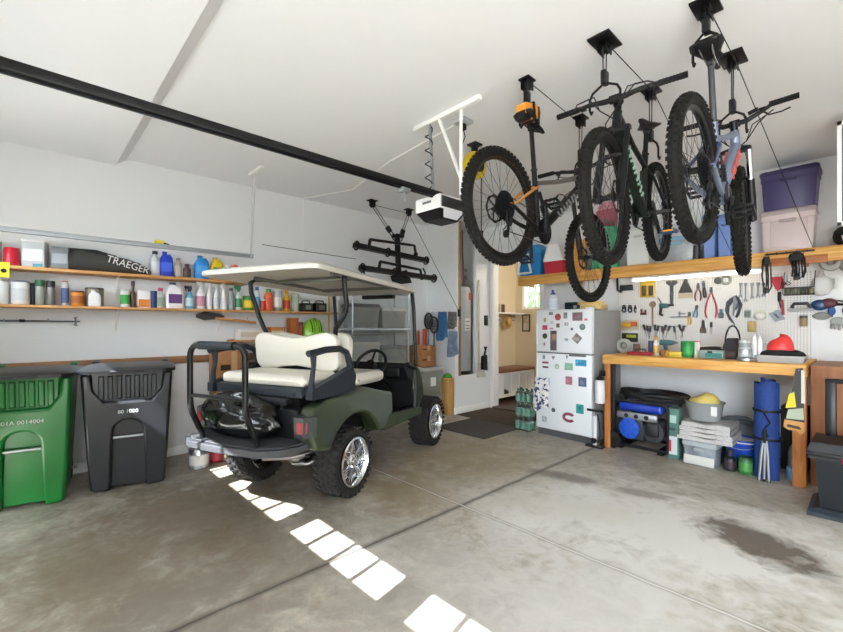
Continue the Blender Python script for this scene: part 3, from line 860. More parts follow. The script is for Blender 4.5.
for s in (-1, 1): k.box(.05, s * .2, 1.05, .05, .06, .34, .01)
k.bx(.03, .07, -.3, .3, 1.0, 1.05)
cpart('backrest_bracket', k, black_m)
# rear seat base
k = MB(); k.bx(-.46, .0, -.43, .45, .875, .94, .015).bx(-.48, -.45, -.43, .45, .86, .935, .01)
for y in (-.36, -.24, -.05, .1, .26, .38): k.bx(-.486, -.47, y - .02, y + .02, .875, .90, .003)
cpart('seat_base', k, cart_slate)
k = MB(); k.bx(-.42, -.05, -.36, .36, .50, .88).bx(-.5, -.42, -.3, .3, .8, .86, .01)
for y in (-.3, -.1, .12, .3): k.tube([(-.47, y, .86), (-.5, y + .05, .78), (-.46, y + .02, .7)], .012)
cpart('seat_box', k, black)
# arm rests on both sides of the rear seat
for s in (-1, 1):
    k = MB(); y = s * .51
    k.hull([(x, y + e, z) for x, z in ((-.49, .86), (-.49, .93), (-.2, 1.0), (.03, 1.06), (.08, .98), (.05, .84)) for e in (-.03, .03)])
    k.tube([(-.465, y, .90), (-.46, y, 1.0), (-.44, y, 1.1), (-.445, y, 1.19)], [.032, .022, .02, .028], 8, flat=.9)
    k.tube([(-.50, y, 1.195), (-.42, y, 1.20), (-.3, y, 1.215), (-.12, y, 1.215), (-.02, y, 1.18), (.03, y, 1.08), (.03, y, 1.0)], [.026, .028, .028, .028, .03, .034, .036], 10, flat=.85)
    cpart('armrest', k, cart_slate)
# rear foot platform and grab bar
k = MB()
out = [(-.42, -.52), (-.62, -.52), (-.74, -.47), (-.82, -.34), (-.84, -.1), (-.84, .1), (-.82, .34), (-.74, .47), (-.62, .52), (-.42, .52)]
k.prism(out, .505, .555, 'z')
k2 = [(x * 1.0 + .03, y * .96) for x, y in out]
k.prism(k2, .555, .566, 'z')
pf = cpart('foot_platform', k, M('platform_plastic', '#37383b', .55, bump=(70, .25)))
md = pf.modifiers.new('Bevel', 'BEVEL'); md.width = .012; md.segments = 2; md.limit_method = 'ANGLE'
k = MB()
for yy in (-.42, .0, .42): k.tube([(-.15, yy, .48), (-.45, yy, .525)], .022, 6)
cpart('platform_bracket', k, black_m)
gy = .27
k = MB()
def fil(a, b, c, r=.08, n=5):
    a, b, c = Vector(a), Vector(b), Vector(c); p = b + (a - b).normalized() * r; q = b + (c - b).normalized() * r
    return [p.lerp(b, t).lerp(b.lerp(q, t), t) for t in [i / n for i in range(n + 1)]]
pl = [Vector((-.745, gy, .55)), Vector((-.745, gy, .58))]
pl += fil((-.745, gy, .58), (-.755, gy, .62), (-.85, gy, .76), .04)
pl += fil((-.755, gy, .62), (-.85, gy, .80), (-.85, gy, 1.24), .07)
pl += fil((-.85, gy, .86), (-.85, gy, 1.26), (-.85, 0, 1.26), .09)
pr = [Vector((p.x, -p.y, p.z)) for p in pl][::-1]
k.tube(pl + pr, .021, 10)
k.tube([(-.85, gy, .90), (-.85, -gy, .90)], .014, 8)
for s in (-1, 1): k.box(-.745, s * gy, .562, .08, .07, .015, .004); k.box(-.76, s * gy, .515, .05, .05, .07, .006)
gb = cpart('grab_bar', k, tube_m)
obj('pad', MB().tube([(-.85, .17, 1.26), (-.85, -.17, 1.26)], .03, 12), cart_slate, gb, 'slate foam grip')
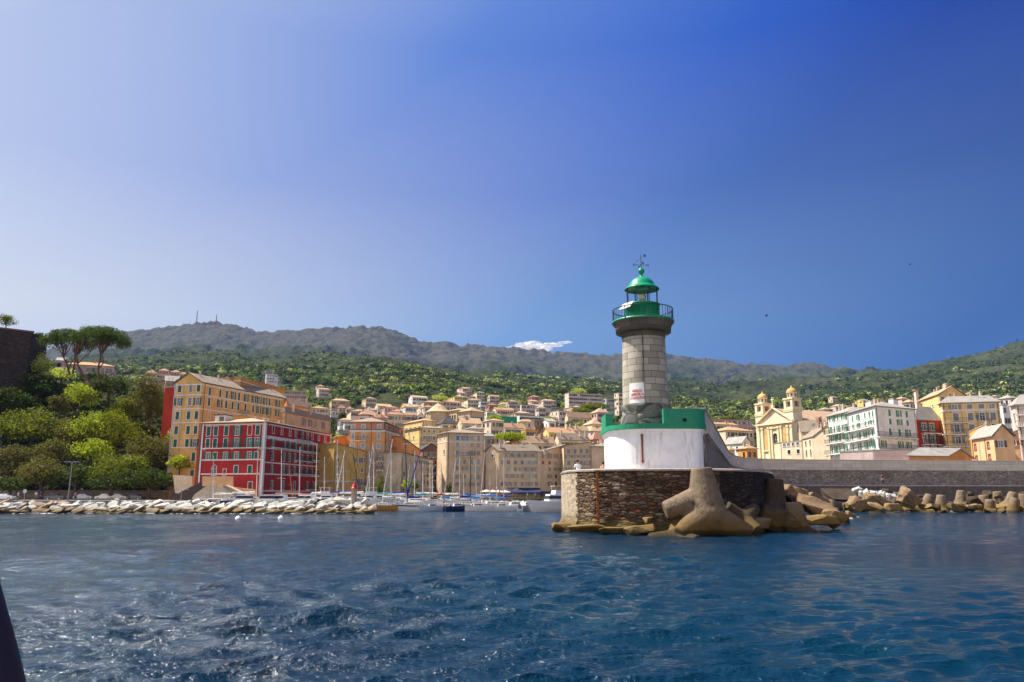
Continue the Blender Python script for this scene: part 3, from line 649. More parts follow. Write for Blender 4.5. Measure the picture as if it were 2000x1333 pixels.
def frame_mesh(w, h, mat, arch=False):
    def f():
        b = MB(); e = 0.13
        b.box((-w/2-e/2, -0.015, h/2), (e, 0.07, h+0.002)); b.box((w/2+e/2, -0.015, h/2), (e, 0.07, h+0.002))
        if arch:
            n = 8
            for i in range(n):
                a0 = math.pi*i/n; a1 = math.pi*(i+1)/n
                b.tube((w/2*1.1*math.cos(a0), -0.02, h+w/2*1.1*math.sin(a0)), (w/2*1.1*math.cos(a1), -0.02, h+w/2*1.1*math.sin(a1)), 0.08, None, 4)
        else: b.box((0, -0.015, h+e/2), (w+2*e, 0.07, e))
        b.box((0, -0.05, -0.06), (w+2.6*e, 0.16, 0.12)); return b.mesh('window_frame', mat)
    return cached(('f', w, h, mat.name, arch), f)
def pane_mesh(w, h, sash=True, arch=False):
    def f():
        b = MB(); b.box((0, 0.17, h/2), (w+0.02, 0.03, h+0.02))
        if arch: b.add([(w/2*math.cos(math.pi*i/10), -0.004, h+w/2*math.sin(math.pi*i/10)) for i in range(11)], [tuple(range(11))])
        if sash:
            b.m = 1; b.box((0, 0.145, h/2), (0.09, 0.03, h)); b.box((-w/2+0.05, 0.147, h/2), (0.08, 0.03, h)); b.box((w/2-0.05, 0.147, h/2), (0.08, 0.03, h)); b.box((0, 0.143, h*0.66), (w, 0.025, 0.05)); b.box((0, 0.143, h*0.33), (w, 0.025, 0.05))
        return b.mesh('window_pane', [GLASS, SASH])
    return cached(('p', w, h, sash, arch), f)
def shutter_mesh(w, h, side, closed, mat):
    def f():
        b = MB(); lw = w/2
        if closed: b.box((side*(lw/2+0.005), 0.03, h/2), (lw-0.02, 0.05, h)); cx = side*(lw/2+0.005); y = 0.0
        else: b.box((side*(w/2+0.13+lw/2), -0.085, h/2), (lw, 0.05, h)); cx = side*(w/2+0.13+lw/2); y = -0.115
        for i in range(int(h/0.16)): b.box((cx, y, 0.12+i*0.16), (lw*0.8, 0.03, 0.07))
        return b.mesh('shutter', mat)
    return cached(('s', w, h, side, closed, mat.name), f)
def simple_win(w, h, mat, op):
    def f():
        b = MB(); b.box((0, 0.05, h/2), (w+0.02, 0.03, h+0.02)); b.m = 1
        if op:
            for s in (-1, 1): b.box((s*(w*0.75+0.02), -0.04, h/2), (w*0.5, 0.06, h))
        b.m = 2; b.box((0, -0.02, -0.05), (w*1.15, 0.1, 0.1)); b.box((0, -0.01, h+0.05), (w*1.1, 0.06, 0.1))
        return b.mesh('window', [GLASS, mat, STONE_TRIM])
    return cached(('w', w, h, mat.name, op), f)
class Face:
    def __init__(s, a, b, z0, z1):
        s.a = Vector(a[:2]); s.b = Vector(b[:2]); s.z0 = z0; s.z1 = z1
        s.d = (s.b-s.a).normalized(); s.n = Vector((s.d.y, -s.d.x)); s.L = (s.b-s.a).length; s.rz = math.atan2(s.d.y, s.d.x); s.holes = []
    def uz(s, px, py):
        r = ray(px, py)                       # k*(rx,ry) = a + u d
        det = r.x*(-s.d.y)-r.y*(-s.d.x); k = (s.a.x*(-s.d.y)-s.a.y*(-s.d.x))/det
        P = Vector((r.x*k, r.y*k)); return (P-s.a).dot(s.d), CAM_H+r.z*k
    def pt(s, u, z, out=0.0): return (s.a.x+s.d.x*u+s.n.x*out, s.a.y+s.d.y*u+s.n.y*out, z)
    def mesh(s, mb, depth=0.2):
        H = []
        for h in s.holes:
            if h[0] < 0.05 or h[1] > s.L-0.05 or h[3] > s.z1-0.05 or h[2] < s.z0: continue
            H.append(h)
        us = sorted(set([0, s.L]+[x for h in H for x in h[:2]])); zs = sorted(set([s.z0, s.z1]+[x for h in H for x in h[2:4]]))
        for i in range(len(us)-1):
            j = 0
            uc = (us[i]+us[i+1])/2; run = None
            for j in range(len(zs)-1):
                zc = (zs[j]+zs[j+1])/2
                hole = any(h[0] < uc < h[1] and h[2] < zc < h[3] for h in H)
                if not hole and run is None: run = zs[j]
                if hole and run is not None:
                    mb.add([s.pt(us[i], run), s.pt(us[i+1], run), s.pt(us[i+1], zs[j]), s.pt(us[i], zs[j])], [(0, 1, 2, 3)]); run = None
            if run is not None: mb.add([s.pt(us[i], run), s.pt(us[i+1], run), s.pt(us[i+1], zs[-1]), s.pt(us[i], zs[-1])], [(0, 1, 2, 3)])
        for h in H:
            A = [s.pt(h[0], h[2]), s.pt(h[1], h[2]), s.pt(h[1], h[3]), s.pt(h[0], h[3])]; B = [s.pt(h[0], h[2], -depth), s.pt(h[1], h[2], -depth), s.pt(h[1], h[3], -depth), s.pt(h[0], h[3], -depth)]
            mb.add(A+B, [(0, 1, 5, 4), (1, 2, 6, 5), (2, 3, 7, 6), (3, 0, 4, 7)])
        s.holes = H
    def free(s, u0, u1, z0, z1): return all(u1 < h[0]-0.02 or u0 > h[1]+0.02 or z1 < h[2]-0.02 or z0 > h[3]+0.02 for h in s.holes)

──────

WORK TO COMPLETE: Using the records above, select and copy every line that has the word "scene".

CORRECT RESULT:
Continue the Blender Python script for this scene: part 3, from line 860. More parts follow. The script is for Blender 4.5.
Continue the Blender Python script for this scene: part 3, from line 649. More parts follow. Write for Blender 4.5. Measure the picture as if it were 2000x1333 pixels.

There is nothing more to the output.